CPR: “Last week, EPA issued a battery of engineers' reports on dozens of similar facilities, making clear that Kingston could happen again.”  In fact, the engineers’ reports showed that of the 83 facilities inspected by EPA, exactly NONE of them “pose immediate safety threats.” (See Ash Blog for February 10.)

CPR: “…all of this sturm und drang is happening in secret.” In fact, dozens of local, state and federal agencies and elected officials; coal ash users; labor unions; and others have been very public in voicing their concerns about EPA’s apparent direction.  And records of every single presentation to the Office of Management and Budget can be found here: So how is this “secrecy?”

If the Center for Progressive Reform were to take the time to actually read all of those presentations, they would see that the concerns being raised are substantive and that coal ash recycling efforts are already being damaged by this discussion. 

No one is suggesting that coal ash disposal regulations should not be improved. But the method EPA apparently wants to use to get jurisdiction over coal ash disposal – unjustifiably labeling it as “hazardous” – threatens to undo significant environmental and social benefits from recycling the material rather than throwing it away.

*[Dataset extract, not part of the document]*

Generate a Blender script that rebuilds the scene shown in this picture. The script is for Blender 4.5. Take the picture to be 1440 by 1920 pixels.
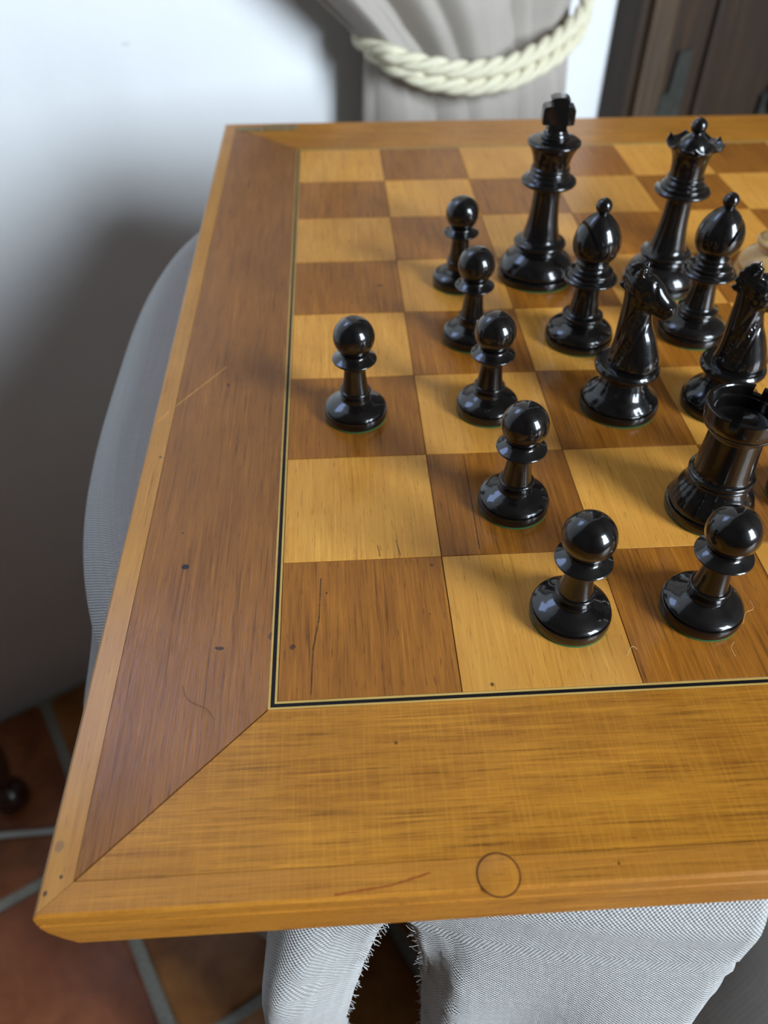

Coal ash disposal regulations can be improved without stigmatizing an important resource. Focusing on self-imposed “deadlines” should not be the point. (After all, EPA is under no legal obligation to develop new rules at all. Over the past 22 years, the agency has already issued two Reports to Congress and two formal Regulatory Determinations that hazardous waste regulation of coal ash is not warranted.) Perhaps the Center for Progressive Reform would join us in calling for a well-crafted regulatory proposal that best protects the environment rather than a faulty one that meets an arbitrary deadline.